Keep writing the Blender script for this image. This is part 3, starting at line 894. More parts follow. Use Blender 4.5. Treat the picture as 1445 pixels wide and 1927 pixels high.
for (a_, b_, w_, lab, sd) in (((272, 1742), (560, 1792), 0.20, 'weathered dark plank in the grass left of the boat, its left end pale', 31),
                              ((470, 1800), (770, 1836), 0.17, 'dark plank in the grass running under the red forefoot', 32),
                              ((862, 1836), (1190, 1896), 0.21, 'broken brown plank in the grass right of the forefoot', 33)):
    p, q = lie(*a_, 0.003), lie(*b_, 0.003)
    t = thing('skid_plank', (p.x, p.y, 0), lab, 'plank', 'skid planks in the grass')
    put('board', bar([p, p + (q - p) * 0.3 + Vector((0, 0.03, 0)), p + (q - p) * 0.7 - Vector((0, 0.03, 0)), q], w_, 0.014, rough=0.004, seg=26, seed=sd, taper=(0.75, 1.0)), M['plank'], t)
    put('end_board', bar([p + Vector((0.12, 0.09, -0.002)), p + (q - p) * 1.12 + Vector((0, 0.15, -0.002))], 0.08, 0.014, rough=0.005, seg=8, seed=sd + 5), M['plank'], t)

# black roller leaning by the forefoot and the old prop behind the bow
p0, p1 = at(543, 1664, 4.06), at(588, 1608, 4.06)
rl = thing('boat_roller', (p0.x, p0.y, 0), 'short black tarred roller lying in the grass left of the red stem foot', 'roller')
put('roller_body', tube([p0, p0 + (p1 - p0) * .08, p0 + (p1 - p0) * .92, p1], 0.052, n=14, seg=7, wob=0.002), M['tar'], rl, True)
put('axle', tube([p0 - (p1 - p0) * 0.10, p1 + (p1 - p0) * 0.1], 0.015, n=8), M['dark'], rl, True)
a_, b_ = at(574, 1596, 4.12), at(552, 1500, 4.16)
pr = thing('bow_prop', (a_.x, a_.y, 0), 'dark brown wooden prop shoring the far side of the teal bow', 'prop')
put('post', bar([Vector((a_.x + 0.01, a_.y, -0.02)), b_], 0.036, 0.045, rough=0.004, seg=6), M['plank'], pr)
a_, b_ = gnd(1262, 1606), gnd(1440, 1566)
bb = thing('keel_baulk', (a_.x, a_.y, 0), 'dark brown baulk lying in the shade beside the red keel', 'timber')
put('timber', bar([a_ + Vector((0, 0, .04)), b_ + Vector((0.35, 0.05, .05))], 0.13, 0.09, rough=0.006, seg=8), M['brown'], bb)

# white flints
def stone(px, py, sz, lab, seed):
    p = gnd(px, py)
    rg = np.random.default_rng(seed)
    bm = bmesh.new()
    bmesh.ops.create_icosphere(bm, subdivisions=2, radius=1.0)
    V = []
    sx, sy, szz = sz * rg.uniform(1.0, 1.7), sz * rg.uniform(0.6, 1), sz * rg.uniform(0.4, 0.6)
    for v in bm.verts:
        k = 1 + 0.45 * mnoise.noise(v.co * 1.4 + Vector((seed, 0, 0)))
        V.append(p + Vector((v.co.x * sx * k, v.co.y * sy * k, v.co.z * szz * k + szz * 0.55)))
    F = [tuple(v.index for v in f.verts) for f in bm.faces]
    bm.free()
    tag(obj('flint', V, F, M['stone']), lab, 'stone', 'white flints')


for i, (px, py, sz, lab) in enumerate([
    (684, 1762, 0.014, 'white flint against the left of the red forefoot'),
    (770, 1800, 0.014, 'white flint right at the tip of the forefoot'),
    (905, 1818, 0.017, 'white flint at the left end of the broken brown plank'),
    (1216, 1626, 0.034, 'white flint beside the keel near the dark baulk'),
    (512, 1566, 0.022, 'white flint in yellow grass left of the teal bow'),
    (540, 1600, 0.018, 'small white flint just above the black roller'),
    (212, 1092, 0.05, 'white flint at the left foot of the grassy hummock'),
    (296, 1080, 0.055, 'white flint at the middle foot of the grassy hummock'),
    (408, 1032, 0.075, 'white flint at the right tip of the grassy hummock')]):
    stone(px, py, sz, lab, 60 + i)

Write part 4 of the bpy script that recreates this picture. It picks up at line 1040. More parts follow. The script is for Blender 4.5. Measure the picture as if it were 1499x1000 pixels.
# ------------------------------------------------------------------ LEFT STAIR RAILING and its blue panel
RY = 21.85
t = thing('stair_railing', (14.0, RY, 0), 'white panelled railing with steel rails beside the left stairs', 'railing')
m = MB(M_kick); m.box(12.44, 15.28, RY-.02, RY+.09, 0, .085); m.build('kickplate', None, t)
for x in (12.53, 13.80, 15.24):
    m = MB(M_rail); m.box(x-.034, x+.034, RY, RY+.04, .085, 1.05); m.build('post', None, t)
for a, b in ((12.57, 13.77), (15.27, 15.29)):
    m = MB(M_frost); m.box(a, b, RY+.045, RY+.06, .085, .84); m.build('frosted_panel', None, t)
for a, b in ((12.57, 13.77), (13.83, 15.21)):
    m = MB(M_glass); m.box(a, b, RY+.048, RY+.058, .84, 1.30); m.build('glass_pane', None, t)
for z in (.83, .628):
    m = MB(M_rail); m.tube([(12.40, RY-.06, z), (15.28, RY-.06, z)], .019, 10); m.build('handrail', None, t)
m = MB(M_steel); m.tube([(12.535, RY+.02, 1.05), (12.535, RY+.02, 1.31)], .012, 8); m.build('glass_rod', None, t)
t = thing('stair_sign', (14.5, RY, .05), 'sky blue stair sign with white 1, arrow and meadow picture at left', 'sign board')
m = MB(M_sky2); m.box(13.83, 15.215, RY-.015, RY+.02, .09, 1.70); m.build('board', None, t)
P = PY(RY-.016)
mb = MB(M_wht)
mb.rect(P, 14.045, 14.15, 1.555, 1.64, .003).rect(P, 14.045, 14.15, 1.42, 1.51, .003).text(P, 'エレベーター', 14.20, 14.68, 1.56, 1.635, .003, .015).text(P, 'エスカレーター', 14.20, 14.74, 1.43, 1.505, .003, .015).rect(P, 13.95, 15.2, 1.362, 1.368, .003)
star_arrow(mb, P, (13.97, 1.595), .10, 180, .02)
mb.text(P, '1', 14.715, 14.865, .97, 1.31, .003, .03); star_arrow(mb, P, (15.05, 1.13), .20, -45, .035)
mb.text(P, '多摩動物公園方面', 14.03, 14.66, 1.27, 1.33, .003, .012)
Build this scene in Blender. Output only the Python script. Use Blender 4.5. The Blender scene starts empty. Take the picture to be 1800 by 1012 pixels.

============

__Task__: Print the material once more, exactly.

__Output below__:
Keep writing the Blender script for this image. This is part 3, starting at line 894. More parts follow. Use Blender 4.5. Treat the picture as 1445 pixels wide and 1927 pixels high.
for (a_, b_, w_, lab, sd) in (((272, 1742), (560, 1792), 0.20, 'weathered dark plank in the grass left of the boat, its left end pale', 31),
                              ((470, 1800), (770, 1836), 0.17, 'dark plank in the grass running under the red forefoot', 32),
                              ((862, 1836), (1190, 1896), 0.21, 'broken brown plank in the grass right of the forefoot', 33)):
    p, q = lie(*a_, 0.003), lie(*b_, 0.003)
    t = thing('skid_plank', (p.x, p.y, 0), lab, 'plank', 'skid planks in the grass')
    put('board', bar([p, p + (q - p) * 0.3 + Vector((0, 0.03, 0)), p + (q - p) * 0.7 - Vector((0, 0.03, 0)), q], w_, 0.014, rough=0.004, seg=26, seed=sd, taper=(0.75, 1.0)), M['plank'], t)
    put('end_board', bar([p + Vector((0.12, 0.09, -0.002)), p + (q - p) * 1.12 + Vector((0, 0.15, -0.002))], 0.08, 0.014, rough=0.005, seg=8, seed=sd + 5), M['plank'], t)

# black roller leaning by the forefoot and the old prop behind the bow
p0, p1 = at(543, 1664, 4.06), at(588, 1608, 4.06)
rl = thing('boat_roller', (p0.x, p0.y, 0), 'short black tarred roller lying in the grass left of the red stem foot', 'roller')
put('roller_body', tube([p0, p0 + (p1 - p0) * .08, p0 + (p1 - p0) * .92, p1], 0.052, n=14, seg=7, wob=0.002), M['tar'], rl, True)
put('axle', tube([p0 - (p1 - p0) * 0.10, p1 + (p1 - p0) * 0.1], 0.015, n=8), M['dark'], rl, True)
a_, b_ = at(574, 1596, 4.12), at(552, 1500, 4.16)
pr = thing('bow_prop', (a_.x, a_.y, 0), 'dark brown wooden prop shoring the far side of the teal bow', 'prop')
put('post', bar([Vector((a_.x + 0.01, a_.y, -0.02)), b_], 0.036, 0.045, rough=0.004, seg=6), M['plank'], pr)
a_, b_ = gnd(1262, 1606), gnd(1440, 1566)
bb = thing('keel_baulk', (a_.x, a_.y, 0), 'dark brown baulk lying in the shade beside the red keel', 'timber')
put('timber', bar([a_ + Vector((0, 0, .04)), b_ + Vector((0.35, 0.05, .05))], 0.13, 0.09, rough=0.006, seg=8), M['brown'], bb)

# white flints
def stone(px, py, sz, lab, seed):
    p = gnd(px, py)
    rg = np.random.default_rng(seed)
    bm = bmesh.new()
    bmesh.ops.create_icosphere(bm, subdivisions=2, radius=1.0)
    V = []
    sx, sy, szz = sz * rg.uniform(1.0, 1.7), sz * rg.uniform(0.6, 1), sz * rg.uniform(0.4, 0.6)
    for v in bm.verts:
        k = 1 + 0.45 * mnoise.noise(v.co * 1.4 + Vector((seed, 0, 0)))
        V.append(p + Vector((v.co.x * sx * k, v.co.y * sy * k, v.co.z * szz * k + szz * 0.55)))
    F = [tuple(v.index for v in f.verts) for f in bm.faces]
    bm.free()
    tag(obj('flint', V, F, M['stone']), lab, 'stone', 'white flints')


for i, (px, py, sz, lab) in enumerate([
    (684, 1762, 0.014, 'white flint against the left of the red forefoot'),
    (770, 1800, 0.014, 'white flint right at the tip of the forefoot'),
    (905, 1818, 0.017, 'white flint at the left end of the broken brown plank'),
    (1216, 1626, 0.034, 'white flint beside the keel near the dark baulk'),
    (512, 1566, 0.022, 'white flint in yellow grass left of the teal bow'),
    (540, 1600, 0.018, 'small white flint just above the black roller'),
    (212, 1092, 0.05, 'white flint at the left foot of the grassy hummock'),
    (296, 1080, 0.055, 'white flint at the middle foot of the grassy hummock'),
    (408, 1032, 0.075, 'white flint at the right tip of the grassy hummock')]):
    stone(px, py, sz, lab, 60 + i)

Write part 4 of the bpy script that recreates this picture. It picks up at line 1040. More parts follow. The script is for Blender 4.5. Measure the picture as if it were 1499x1000 pixels.
# ------------------------------------------------------------------ LEFT STAIR RAILING and its blue panel
RY = 21.85
t = thing('stair_railing', (14.0, RY, 0), 'white panelled railing with steel rails beside the left stairs', 'railing')
m = MB(M_kick); m.box(12.44, 15.28, RY-.02, RY+.09, 0, .085); m.build('kickplate', None, t)
for x in (12.53, 13.80, 15.24):
    m = MB(M_rail); m.box(x-.034, x+.034, RY, RY+.04, .085, 1.05); m.build('post', None, t)
for a, b in ((12.57, 13.77), (15.27, 15.29)):
    m = MB(M_frost); m.box(a, b, RY+.045, RY+.06, .085, .84); m.build('frosted_panel', None, t)
for a, b in ((12.57, 13.77), (13.83, 15.21)):
    m = MB(M_glass); m.box(a, b, RY+.048, RY+.058, .84, 1.30); m.build('glass_pane', None, t)
for z in (.83, .628):
    m = MB(M_rail); m.tube([(12.40, RY-.06, z), (15.28, RY-.06, z)], .019, 10); m.build('handrail', None, t)
m = MB(M_steel); m.tube([(12.535, RY+.02, 1.05), (12.535, RY+.02, 1.31)], .012, 8); m.build('glass_rod', None, t)
t = thing('stair_sign', (14.5, RY, .05), 'sky blue stair sign with white 1, arrow and meadow picture at left', 'sign board')
m = MB(M_sky2); m.box(13.83, 15.215, RY-.015, RY+.02, .09, 1.70); m.build('board', None, t)
P = PY(RY-.016)
mb = MB(M_wht)
mb.rect(P, 14.045, 14.15, 1.555, 1.64, .003).rect(P, 14.045, 14.15, 1.42, 1.51, .003).text(P, 'エレベーター', 14.20, 14.68, 1.56, 1.635, .003, .015).text(P, 'エスカレーター', 14.20, 14.74, 1.43, 1.505, .003, .015).rect(P, 13.95, 15.2, 1.362, 1.368, .003)
star_arrow(mb, P, (13.97, 1.595), .10, 180, .02)
mb.text(P, '1', 14.715, 14.865, .97, 1.31, .003, .03); star_arrow(mb, P, (15.05, 1.13), .20, -45, .035)
mb.text(P, '多摩動物公園方面', 14.03, 14.66, 1.27, 1.33, .003, .012)
Build this scene in Blender. Output only the Python script. Use Blender 4.5. The Blender scene starts empty. Take the picture to be 1800 by 1012 pixels.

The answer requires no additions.